The Weight of Sugar in Cuba

Dariela Aquique

Cane cutter. Photo: Bill Hackwell

It was a commercial shown daily on television with images alluding to sugar mills and cane cutting with the narrator’s serious voice telling us that sugar is the key to our growth.

Sugarcane, the harvests, everything was presented like something closely interwoven into our lives.  As a matter of fact, the year I was born (1970) is still referred to as “the year of the ten million” because that was the sugar production goal for that period – which implied a national effort by the entire population.

Most everyone was committed and possessed the attitude of absolute ownership that characterized the great majority of Cubans in the first thirty years of the revolution.

Today, among the many errors committed that have weighed down our economic base, the neglect of the sugar industry — which had been the main production line in the country — has been the worst.

According to statistics disclosed by Juan Triana, a specialist with the Center for the Study of the Cuban Economy and a tenured professor at the University of Havana:

“At this time, the average growth rate of that industry is negative.  In the last three and a half years, the industry declined by more than 50 percent, something which is absolutely illogical because it’s one of the most strategic sectors for the country.  Moreover, it’s the one with the most potential, given its capacity and versatility…”

Despite being the economic activity in which the greatest cumulative knowledge is possessed, it’s not exploited.  Despite being the sector in which the labor force numbers around 200,000 (of the country’s total labor force of four million) its productive capacity is being squandered.

Throughout the whole course of a year, this industry can produce food, energy, alcohol, and other products with a wide variety of uses.  A sugar mill can generate electricity at lower costs than a thermoelectric oil-burning plant, plus a mill uses renewable energy.

Notwithstanding, we stopped investing in the technology necessary to develop this industry.  It can be said that this industry is almost broke, as evidenced by the closing of so many mills (in 1959 we had hundreds of sugar refineries, but today only around 60 are active).

We made strategic errors in prioritizing other areas of the economy that promised certain long-term hard currency revenue streams, but never at the magnitude that could have resulted from sugar.  Currently sugar is the most stable commodity on the world market and its prices have reached $500 a ton.  Yet, paradoxically, we don’t export sugar.

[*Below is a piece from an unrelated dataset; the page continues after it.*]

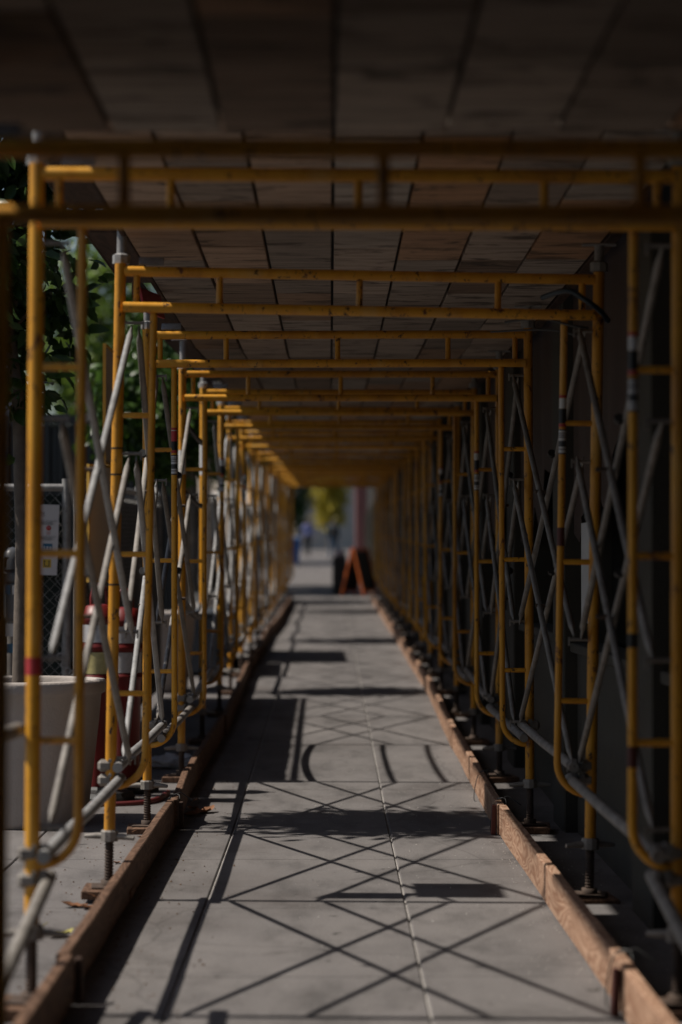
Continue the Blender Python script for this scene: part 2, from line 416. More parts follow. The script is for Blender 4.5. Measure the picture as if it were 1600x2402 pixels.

Our grandparents used to say “without sugar there is no country.”   Surprisingly we’ve survived, though of course under conditions of economic pauperism.  We depended on selling 85 percent of our sugar to the Soviet Union from the 1960s until the collapse of the socialist camp.

Sugar is part of the history of Cuba.  Now submerged in the work of recovering the sugar industry, it is one of the priorities of the new economic policies of the current government.  We will have to rethink failed tactics.   Sugar is needed… sugar is the key to growth.

One thought on “The Weight of Sugar in Cuba

  • I disagree about what the priorities should be.

    If you have noticed third world countries are producers of raw material like in this case for Cuba was sugar. Instead of concentrating or trying to develop a secondary and tertiary derivative product out of sugar that could be even more profitable.
    Production of alcoholic beverage and candies should be the priorities. They will create demand for the sugar that can be produced in the country.
    Cuba is in general a typical third world country. Producer of raw materials that other countries buy and elaborate and are able to charge a premium. How about developing those industries around the nickel or cooper or sugar? In such cases if the products are good they will be sold in the world market for much higher price than the row material and will also give much needed employment to Cubans.